04.11.2024
3 questions à Caroline Piquet
Édito
15 avril 2013
1/ Vous écrivez que les États du Golfe représentent un idéal type de la mondialisation. En quelle manière ?
Cela passe tout d’abord par l’image, avec ces gratte-ciels de verre et d’acier qui célèbrent l’architecture moderne commune aux grandes métropoles économiques. Cette image du dynamisme économique est entretenue par un marketing sportif et culturel qui les place au devant de la scène médiatique internationale. La région attire aussi une main-d’œuvre étrangère venue de tous les coins du monde. Par ailleurs, ces pays ont engagé une libéralisation offensive de leur économie. Leurs fonds souverains investissent massivement dans le capital des entreprises étrangères. Ils misent également sur les investissements directs des entreprises étrangères sur leur sol grâce à la constitution de zones franches. Ils cherchent aussi à tirer profit de leur position de carrefour commercial en développant les activités de réexportations entre l’Asie, l’Europe et les États-Unis. Enfin, l’intégration au système global associe les routes maritimes et aériennes aux réseaux numériques avec la commercialisation de l’immatériel : plates-formes boursières et pôles de communication. Le secteur aéronautique a d’ailleurs su tirer les meilleures opportunités de ces mutations ; le cas de Dubaï est le plus notable : son aéroport est pensé comme une plate-forme d’échanges internationaux, entretenant ainsi son image de cité globale placée au centre du monde. Pour autant, cette mondialisation revendiquée ne signifie pas homogénéisation ; face à une culture globalisée se constituent des identités de résistance qui valorisent l’héritage arabe et islamique et qui se traduisent dans l’espace par des zones distinctes pour les locaux ou les étrangers.

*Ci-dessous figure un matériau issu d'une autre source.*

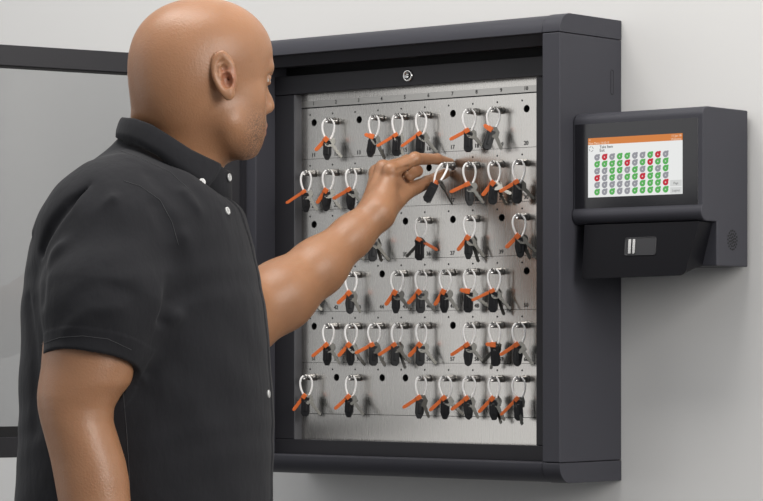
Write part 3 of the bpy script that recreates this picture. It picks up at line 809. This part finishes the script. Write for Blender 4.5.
def hand_core(P):
    W = L(378, 212, 4.655)
    d = s_cap(P, W, L(392, 173, 4.680), .0235, .0135)
    for (px, py, v, r0, r1) in ((384, 170, 4.700, .0220, .0140), (378, 175, 4.722, .0200, .0135), (376, 185, 4.742, .0180, .0120)):
        d = smin(d, s_cap(P, L(374, 208, 4.668), L(px, py, v), r0, r1), .008)
    d = smin(d, s_cap(P, WR_L, L(383, 202, 4.668), .0270, .0240), .012)
    d = smin(d, s_ell(P, L(396, 186, 4.690), (.0150, .0150, .0150)), .012)              # thumb web
    d = smin(d, chain(P, THB), .010)
    d = smin(d, chain(P, IDX), .006)
    d2 = smin(smin(chain(P, MID), chain(P, RNG), .001), chain(P, PNK), .001)
    d = smin(d, d2, .003)
    for f in (MID, RNG, IDX, PNK):                                                     # knuckle swell
        d = smin(d, s_sph(P, L(f[0][0]-1, f[0][1]-1, f[0][2]-.004), f[0][3]*1.02), .008)
    d = smax(d, -s_cap(P, L(397, 170, 4.664), L(408, 166.5, 4.682), .0012), .0035)
    d = smax(d, -s_cap(P, L(400, 176, 4.672), L(409, 179.5, 4.690), .0011), .0035)
    for f in (IDX, MID, RNG):
        d = smin(d, s_sph(P, L(f[1][0], f[1][1]-.3, f[1][2]), f[1][3]*1.06), .004)
        j = L(*f[1][:3]); k_ = L(f[1][0]+1.5, f[1][1]+6.2, f[1][2])
    return d
def hand_right(P):
    w = WR_R; dn = nrm(WR_R-L(90, 450, 3.915)); s = np.array([1., 0, 0]); s = nrm(s-dn*(s@dn)); n = np.cross(dn, s)
    d = s_ell(P, w+dn*.05, (.042, .018, .055))
    d = smin(d, s_cap(P, w, w+dn*.03, .028, .026), .015)
    for i, (o, l) in enumerate(((.028, .070), (.010, .078), (-.009, .072), (-.027, .058))):
        a = w+dn*.090+s*o; b = a+dn*l*.5+n*.006; c = b+dn*l*.42+n*.016
        d = smin(d, smin(s_cap(P, a, b, .0105, .0095), s_cap(P, b, c, .0095, .0075), .003), .004)
    a = w+dn*.035+s*.025; b = a+s*.028+dn*.035; c = b+dn*.036+s*.006
    return smin(d, smin(s_cap(P, a, b, .016, .0125), s_cap(P, b, c, .0115, .009), .003), .01)
def upper_sdf(P):
    d = head_sdf(P); d = smin(d, neck_sdf(P), .022)
    return d
def skin_extra(V):
    q = (V-Hc) @ AH.T; a = np.zeros((len(V), 4)); a[:, 3] = 1
    near = np.linalg.norm(q, axis=1) < .2
    f, s, u = q[:, 0], np.abs(q[:, 1]), q[:, 2]
    sm = lambda x, e0, e1: np.clip((x-e0)/(e1-e0), 0, 1)
    beard = sm(u, -.062, -.092)*sm(f, .022, .052)*(1-.0*s)
    beard *= np.where((u > -.110) & (u < -.088) & (f > .090), .3, 1)
    brow = sm(np.abs(u+.0075+np.clip(s-.03, 0, 1)*.25), .0050, .0025)*sm(s, .012, .018)*sm(s, .050, .044)*sm(f, .07, .08)
    a[:, 0] = np.where(near, np.clip(beard*1.0+brow*.9, 0, 1), 0)
    lips = sm(np.abs(u+.0965), .0105, .0075)*sm(s, .024, .018)*sm(f, .088, .094)
    inner = sm(np.abs(f+.004), .014, .008)*sm(np.abs(u+.034), .018, .010)*sm(s, .070, .078)
    a[:, 1] = np.where(near, np.clip(lips*.8+inner*.45, 0, 1), 0)
    return a
# pieces of one continuous skin, finer where it is seen
z_cut = L(0, 215, 4.1)[2]
def clipz(f, z0=None, z1=None):
    def g(P):
        d = f(P)
        if z0 is not None: d = np.maximum(d, z0-P[:, 2])
        if z1 is not None: d = np.maximum(d, P[:, 2]-z1)
        return d
    return g
parts = []
hd_f = clipz(upper_sdf, z0=L(0, 205, 4.1)[2])
parts.append(mesh_sdf(hd_f, Hc+[-.17, -.16, -.25], Hc+[.16, .16, .11], .00155))
def larm(P): return smin(arm_left(P), hand_left(P), .010)
parts.append(mesh_sdf(larm, np.minimum(SLs, EL_L)-.09, np.array([max(L(460, 0, 4.75)[0], 0), L(0, 0, 4.80)[1], L(0, 130, 4.7)[2]]), .0018))
def rarm(P): return smin(arm_right(P), hand_right(P), .01)
parts.append(mesh_sdf(rarm, [EL_R[0]-.12, EL_R[1]-.14, WR_R[2]-.24], [WR_R[0]+.13, SRt[1]+.12, SRt[2]+.09], .0024))
HIPz = .93
HX = float((np.interp(HIPz, zf, xlf)+np.interp(HIPz, zf, xrf))/2)
def legs(P, off=0):
    d = None
    for s in (-1, 1):
        hip = np.array([HX, s*.095, HIPz]); kn = np.array([HX+.02, s*.12, .50]); an = np.array([HX-.01, s*.13, .09])
        e = smin(s_cap(P, hip, kn, .098+off, .068+off), s_cap(P, kn, an, .065+off, .042+off*1.8), .03)
        d = e if d is None else smin(d, e, .02)
    return d
def core(P):
    d = np.maximum(torso_sdf(P, -.016), P[:, 2]-L(0, 168, 4.1)[2]); d = np.maximum(d, .86-P[:, 2])
    d = smin(d, legs(P), .03)
    yk = (P-L(140, 146, 4.1)) @ nrm([.515, 0, .857])+.014
    d = smin(d, s_cap(P, NB-[0, 0, .02], SRt-[0, -.01, .02], .045, .05), .03); d = smin(d, s_cap(P, NB-[0, 0, .02], SLs, .045, .055), .03)
    return np.maximum(d, yk)
parts.append(mesh_sdf(core, [HX-.30, -.33, .05], [HX+.30, .35, SRt[2]+.10], .008))
V_ = []; Q_ = []; o_ = 0
for v, q in parts: V_.append(v); Q_.append(q+o_); o_ += len(v)
V_ = np.concatenate(V_); Q_ = np.concatenate(Q_)
qc = V_[Q_].mean(1); qh = (qc-Hc) @ AH.T
mi = np.zeros(len(Q_), int)
for s in (-1, 1):
    de = np.linalg.norm(qh-np.array([.0780, s*.0315, -.0285]), axis=1)
    on = (np.abs(de-.0125) < .0009) & (qh[:, 0] > .0815) & (np.abs(qh[:, 2]+.0288) < .0040)
    mi[on] = 1
    di = np.linalg.norm(qh[:, 1:]-np.array([s*.0315, -.0285]), axis=1); mi[on & (di < .0055)] = 2
body = np_obj('body', V_, Q_, [M_skin, M_eye, M_iris], man, mi, skin_extra(V_))

# ---- shirt
Ts = nrm(SRt-HEM)
HEMn = nrm(np.array([-.14, -.30, -1.0]))        # the cuff opening faces down and a little towards the near side
def sleeve_r(P, off=0):
    a = L(122, 222, 4.015); b = L(107, 300, 3.955); c = L(88, 372, 3.925)
    d = s_cap(P, a, b, .086+off, .0835+off); d = smin(d, s_cap(P, b, c, .0835+off, .0615+off), .03)
    return d
def sleeve_l(P, off=0):
    return s_cap(P, SLs, SLs+(EL_L-SLs)*.75, .082+off, .070+off)
FOLDS = []   # (points in px/depth, amplitude, width) : ridges positive, valleys negative
def fold(pts, amp, wd): FOLDS.append(([L(*p) for p in pts], amp, wd))
fold([(44, 250, 3.97), (54, 226, 3.95), (68, 208, 3.94), (92, 190, 3.95), (118, 181, 3.97)], -.0075, .0085)
fold([(50, 262, 3.93), (62, 232, 3.90), (80, 212, 3.89), (112, 194, 3.91)], .0050, .012)
fold([(36, 232, 4.02), (48, 212, 4.0), (62, 198, 3.98)], .003, .008)
fold([(40, 300, 3.92), (42, 262, 3.93)], -.004, .012)
fold([(160, 205, 3.93), (176, 240, 3.92), (178, 275, 3.92), (170, 292, 3.92), (160, 318, 3.92)], -.0075, .011)
fold([(186, 236, 3.93), (196, 262, 3.92), (192, 300, 3.93)], .0028, .016)
fold([(170, 300, 3.93), (205, 285, 3.93), (235, 282, 3.96)], -.004, .012)
fold([(165, 318, 3.93), (200, 316, 3.92), (240, 330, 3.95)], .0035, .012)
fold([(150, 372, 3.93), (190, 340, 3.92), (236, 310, 3.96)], -.0035, .010)
fold([(165, 282, 3.89), (148, 262, 3.87), (134, 252, 3.87)], -.0035, .007)
fold([(160, 300, 3.88), (138, 284, 3.86), (118, 276, 3.86)], .003, .008)
fold([(130, 230, 3.89), (150, 246, 3.88), (168, 268, 3.90)], .003, .008)
fold([(62, 330, 3.87), (90, 310, 3.86), (120, 308, 3.86)], .0025, .012)
fold([(70, 296, 3.86), (98, 284, 3.86), (130, 290, 3.87)], -.0025, .010)
fold([(236, 190, 4.03), (252, 250, 4.02), (262, 300, 4.02), (268, 350, 4.03)], -.003, .010)
fold([(228, 210, 3.99), (246, 262, 3.98), (256, 330, 3.98), (260, 400, 3.99)], .0025, .010)
fold([(28, 300, 4.02), (34, 360, 3.99), (32, 430, 3.99)], -.003, .012)
fold([(150, 400, 3.92), (160, 450, 3.92), (158, 520, 3.92)], -.0028, .012)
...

2/ L’idée que la rente pétrolière est défavorable au secteur productif est-elle dépassée ?
À la fin des années 1990, les pays du Golfe prennent conscience des dangers de l’économie rentière, avec des rapports très sévères sur l’indigence du secteur privé. Ils s’engagent alors une politique de substitution aux importations basée sur une diversification de l’économie. Celle-ci est financée par le secteur pétrolier dont les revenus ont explosé durant la décennie 2000 ; ceux-ci ont été redirigés vers les secteurs de pointe comme l’industrie et la recherche-développement. On assiste dans tous les États de la région à une baisse significative de la part du secteur pétrolier dans le PIB. Il convient toutefois de nuancer ce phénomène selon les pays : Bahreïn est le plus avancé car il a été le premier touché par la baisse des réserves ; à l’opposé le Koweït affiche un profil d’économie rentière peu innovante. Le Qatar et des Emirats arabes unis se distinguent quant à eux par une reconversion offensive de la rente dans les secteurs productifs ; Oman a initié la même politique, bien que plus modestement. Les revenus pétroliers/gaziers constituent une manne financière qui permet des investissements considérables dans les nouvelles technologies, ce qui pourrait devenir dans les années prochaines un avantage dans la compétition avec les autres puissances, à condition d’une formation efficace de cadres qualifiés et d’une réduction de la part du secteur public.
3/ Vous dites que l’État-providence protège les États du Golfe du spectre de la révolution. Quelles évolutions politiques voyez-vous ?
L’État-providence né de la rente pétrolière a assuré la paix sociale selon un système de clientélisation qui a permis d’associer au pouvoir les tribus et les familles marchandes. Ce processus perdurera sans doute quelques années encore dans pays où les ressources en hydrocarbures sont importantes. Toutefois, ce système est mis en péril par la baisse des réserves ; c’est déjà le cas à Bahreïn qui a connu depuis les années 1990 les contestations sociales les plus violentes. D’autre part, le processus de reconversion de la rente dans le secteur privé conduit à désengagement progressif de l’État dans l’économie. Les conséquences sont déjà observables avec une montée du chômage puisque l’État n’est plus le garant de l’emploi ; ensuite, le développement du secteur privé induit l’affirmation des classes moyennes d’investisseurs, de cadres ou d’ingénieurs. Enfin, l’essor des technologies de la communication et les efforts entrepris dans la formation accélèrent l’affirmation d’une société civile autonome de l’État. Nous sommes aujourd’hui à un moment de crispation comme l’ont montré les réactions des autorités lors du printemps arabe de 2011. La sortie de l’économie rentière conduit en effet à une reformulation du consensus social. Ces régimes devront composer avec la société civile en élargissant sa représentation politique, ce qui s’est déjà produit dans les années 2000. De plus, les structures traditionnelles de pouvoir seront amenées à reformuler les politiques de clientélisation, marginalisant les tribus pour les catégories nées de la libéralisation de l’économie.